As Bob Dole’s main link to urban America, Jack Kemp went to the heart of public housing problems, referring specifically to the Henry Horner development on Chicago’s West Side in his acceptance speech.
Promoting the proposed Republican tax cut, Kemp said it would help working parents and “the struggling single mother in the inner city,” who “will find it easier to work her way off welfare.”
Kemp then quoted from Alex Kotlowitz’s 1991 book, “There Are No Children Here,” an exploration of the lives of children growing up in public housing on the West Side. Oprah Winfrey later produced and starred in a TV version about the development two blocks from United Center, where the Democratic Party will hold its convention Aug. 26-29.
“I disagree with Kemp politically, but I think he is sincere,” said Kotlowitz, a former Wall Street Journal reporter. “He understands the sense of urgency.”
Before referring to the work, Kemp said society “can never achieve the outer reaches of potential, so long as it tolerates the inner cities of despair.”
“Recently I read the account by a reporter of his conversation with a 10-year-old child at Henry Horner public housing in Chicago. As the reporter told it in his book, `I asked (the boy) what he wanted to be.’
” `If I grow up, I’d like to be a bus driver,’ he told me. `If,’ not when. At the age of 10, (he) wasn’t sure he’d even make it to adulthood.”
The oft-cited passage quotes 12-year-old Lafeyette Rivers.
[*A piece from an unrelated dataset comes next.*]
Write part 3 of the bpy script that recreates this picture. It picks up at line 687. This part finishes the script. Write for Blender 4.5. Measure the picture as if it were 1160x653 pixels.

The book focuses on Lafeyette and his 9-year-old brother, Pharoah.
The book’s full title is “There Are No Children Here: The Story of Two Boys Growing Up in the Other America.” It looked at life and the dangers of gangs through a personal lens.
Kemp, who was President George Bush’s secretary of Housing and Urban Development, pushed for more tenant management and ownership in public housing. The current HUD secretary, Henry Cisneros, has changed the emphasis, said Kotlowitz, encouraging more working people to move into public housing, including the town homes under construction at Horner Homes.